National Investment Bank: Mission Possible!

LAST week Nicola Sturgeon was presented with an important new policy paper on the upcoming Scottish National Investment Bank (SNIB) prepared by Professor Mariana Mazzucato, of the Institute for Innovation and Public Purpose at University College London. The report was co-authored by Laurie Macfarlane and recommends the SNIB – which should be operational next year – takes a ‘mission-oriented’ approach to investing and lending.

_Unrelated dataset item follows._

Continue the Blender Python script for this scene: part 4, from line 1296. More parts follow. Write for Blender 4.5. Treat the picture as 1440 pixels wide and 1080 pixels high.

Mazzucato has become synonymous with the ‘mission driven’ approach. Basically, this says that the strategy of a public investment bank should be guided by defined and realisable goals; e.g. converting the economy to renewables or building enough social housing units to eliminate homelessness. The benchmark for who gets what cash from the bank is therefore defined by the contribution of each potential project to meeting the mission target.

Mazzucato says there is a huge contrast in effectiveness between state investment banks that are ‘mission driven’ in this sense – geared to solving big societal problems – and those which focus on vaguer commercial outcomes (such as ‘competitiveness’). Or bodies like Scottish Enterprise, which aim to boost particular industrial sectors and are captured by producer business interests in the process.

The all-important question is, of course, who gets to set the SNIB’s mission goals? The SNIB’s Board and senior managers are likely to be from a conservative commercial banking background and therefore risk-averse. Besides, bankers are the last folk who should set society’s goals.

However, the published implementation plan for the SNIB – prepared by civil servants – recommends the creation of a separate, external advisory group distinct from the Board. This is supposed to consist of reps from “stakeholders” and wider civic society. The advisory group would report to Scottish Government Ministers on the bank’s mission goals, and the minister would then direct the bank’s management.

Mazzucato notes this is “a good starting point”. However, she recommends that steps need to be taken to ensure that input from the advisory group “is meaningful” and that its members “are drawn from a diverse cross-section of society”. I agree in theory though with qualifications.

Certainly, the SNIB advisory group needs to be drawn from outside the banking and narrow business community. But equally, if it consists of a random selection representative from diverse interest groups, it will end up a federation and a talking shop. We will have dozens of worthy political “missions”, meaning the SNIB’s professional managers can effectively do what they like.

The solution is straightforward. The advisory board should not seek to represent every possible interest group within its own membership, though it should consist of those with relevant experience (in science, housing, economics, engineering etc). Instead, it should be tasked specifically with engaging with Scottish society in an organised way, and on that basis prepare a 5-year mission plan. To achieve this, it would have to have a small, professional planning unit at its disposal. Result: a public planning agency would be born in embryo.

MACQUARIE BANK: KANGAROO CAPITALISM

Talking of state investment banks, the UK used to have one in the shape of the Green Investment Bank, headquartered in Edinburgh and dedicated to funding green and environmentally-friendly infrastructure projects. But the GIB was flogged off by Chancellor Osborne to the Australian vulture capitalist Macquarie Bank, though with the proviso that it would continue with its “green” mission. As an MP, I fought hard against the sale. Later, the National Audit Office issued a rebuke to the UK Treasury for selling of the Green Bank below its proper value.

Macquarie only wanted GIB for the brand, so it could muscle-in on public contracts and (above all) sell itself internationally as a born-again ‘green’ institution. That would enable it to borrow in the City on a large scale and use the cash to buy energy assets around the globe. Surprise, surprise, no sooner had GIB been bought by Macquarie than it downgraded its investment in the UK and ramped up spending abroad. Result: Macquarie has moved heavily into CO2-emitting oil and gas assets.

SPANK THE BANKER

This week the media was full of astonishment that fully a third of bank branches in Scotland have closed since 2010. These stats came via Which?, the consumer watchdog. Which? found that 610 Scots banks and building societies had shut their doors between 2010 and 2018. The obvious question is why nobody in the BBC or print media seemed to notice what was going on before Which? calculated the numbers.

Meanwhile, the main banks – RBS in particular – pretend they are making arrangements for people to continue to physically access facilities. The truth is that RBS fully intends to become an internet bank in order to cut costs. RBS has only one strategy under boss Ross McEwan which is to reduce overheads to the absolute minimum.

I see there’s a motion to SNP Spring Conference (from Keith Brown and Annabelle Ewing) calling for Scotland’s due from any sale of publicly-owned RBS shares to be invested in A Fund for Future Generations – to be managed by the Scottish National Investment Bank. Why not just keep RBS in public ownership and fire Ross McEwan?